What’s your favorite filter? e-mail [email protected] or join us on Facebook for more discussion

2 Comments

  1. For Charles regarding gas exchange

    You made a really interesting point that I’ve never given any thought to, that gas exchange occurs at the surface of the tank and through agitation mainly rather than actual gas exchange at the bubbles. Do you have any sources that this is the actual mechanism?

    I mean thinking about it, the surface of the water is basically a giant air bubble in relation to the aquarium. Why would a ton of smaller bubbles with the same air be any different?

    James

    1. It’s a topic that is very common in aquaculture manuals.

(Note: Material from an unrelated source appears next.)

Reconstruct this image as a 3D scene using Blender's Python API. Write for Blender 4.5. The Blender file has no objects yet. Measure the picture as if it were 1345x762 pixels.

For the sake of simplicity, I’m going to ignore the factor of temperature on dissolved oxygen, given that most aquarists hope to maintain a stable temperature anyway.

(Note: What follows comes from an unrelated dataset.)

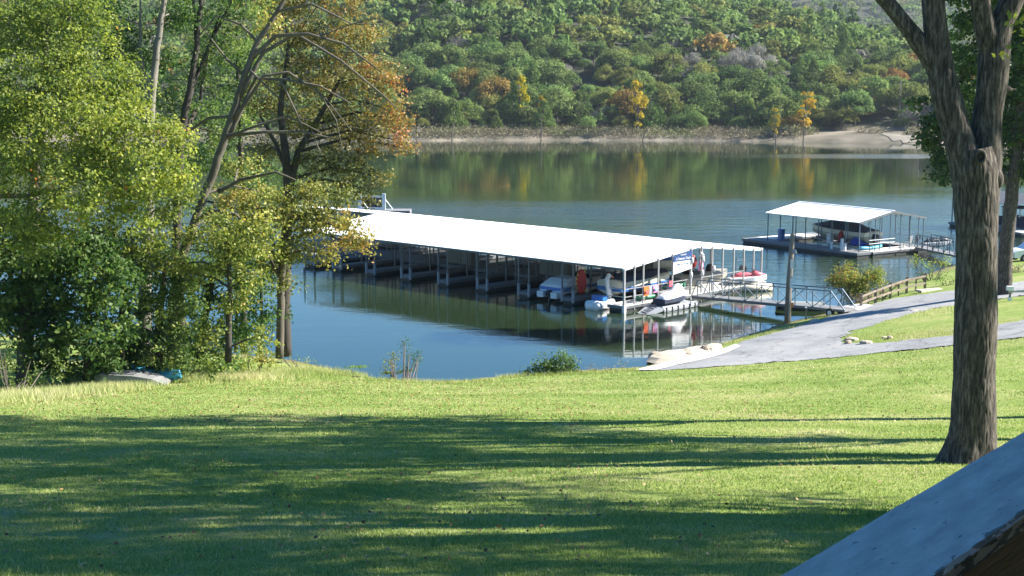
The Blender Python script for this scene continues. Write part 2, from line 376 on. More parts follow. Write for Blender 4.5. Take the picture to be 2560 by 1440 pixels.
# ripples grow away from the sheltered bank
sx = N(t, 'ShaderNodeSeparateXYZ'); t.links.new(tc.outputs['Object'], sx.inputs[0])
my0 = N(t, 'ShaderNodeMapRange'); my0.inputs[1].default_value = 60; my0.inputs[2].default_value = 400; t.links.new(sx.outputs[1], my0.inputs[0])
my = ramp(t, [(0,(.10,)*3), (.10,(.13,)*3), (.19,(1,)*3), (.30,(1,)*3), (.42,(.08,)*3), (1,(.035,)*3)]); t.links.new(my0.outputs[0], my.inputs[0])
mu = N(t, 'ShaderNodeMath', operation='MULTIPLY_ADD'); t.links.new(mr.outputs[0], mu.inputs[0]); t.links.new(my.outputs[0], mu.inputs[1])
# a wind-ruffled streak far out on the right
gx = N(t, 'ShaderNodeMapRange'); gx.inputs[1].default_value = 38; gx.inputs[2].default_value = 75; t.links.new(sx.outputs[0], gx.inputs[0])
gy = ramp(t, [(0,(0,)*3), (.628,(0,)*3), (.645,(1,)*3), (.668,(1,)*3), (.685,(0,)*3)]); t.links.new(my0.outputs[0], gy.inputs[0])
gm = N(t, 'ShaderNodeMath', operation='MULTIPLY'); t.links.new(gx.outputs[0], gm.inputs[0]); t.links.new(gy.outputs[0], gm.inputs[1]); t.links.new(gm.outputs[0], mu.inputs[2])
sm = N(t, 'ShaderNodeMath', operation='MULTIPLY_ADD'); sm.inputs[1].default_value = 2.0; t.links.new(a2.outputs[0], sm.inputs[0]); t.links.new(a1.outputs[0], sm.inputs[2])
bp = N(t, 'ShaderNodeBump'); bp.inputs['Distance'].default_value = .08; t.links.new(mu.outputs[0], bp.inputs['Strength'])
t.links.new(sm.outputs[0], bp.inputs['Height']); t.links.new(bp.outputs[0], b.inputs['Normal'])
b.inputs['Base Color'].default_value = (.016,.030,.012,1); b.inputs['Roughness'].default_value = .04; b.inputs['IOR'].default_value = 1.5
M['water'] = m
V, Q = grid(-1500, 1500, 40, 1540, 50, lambda X, Y: X*0)
tag(link('lake_water', np_mesh('lake_water', V, Q, M['water'])), kind='structure')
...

      What those bubbles DO to water movement is far more important. In fact, the most common way for aerating water in aquaculture ponds isn’t an air pump; it’s basically a paddle-wheel that slaps the surface of the water, breaking the surface tension and creating a current that distributes the aerated water throughout the pond. The reason why a stagnant pond has a low oxygen content is because the highly aerated water near the water’s surface isn’t being distributed into the water below. Think dissolving sugar into tea/coffee. If it just sits there, it’ll dissolve VERY slowly, if at all, because the water nearest to the sugar/air is already saturated. You need to move the saturated water away from the region where contact is occurring, allowing water that is unsaturated to come into contact with whatever you’re trying to dissolve into it. You can mix sugar and oxygen into water via the same means. Surface agitation facilitates dissolving happening faster, in part, because there is some weird physics in water where breaking the surface tension helps more air molecules cross the barrier from air to water. That all said, while the bubbles within the water will enable some oxygenation, their oxygenation is secondary to the water movement their presence facilitates and pales in comparison to the effects of the surface area of the water surface of an average aquarium that maintains constant contact with air far exceeds the cumulative surface area of hundreds of bubbles of air that have brief contact with water within said aquarium.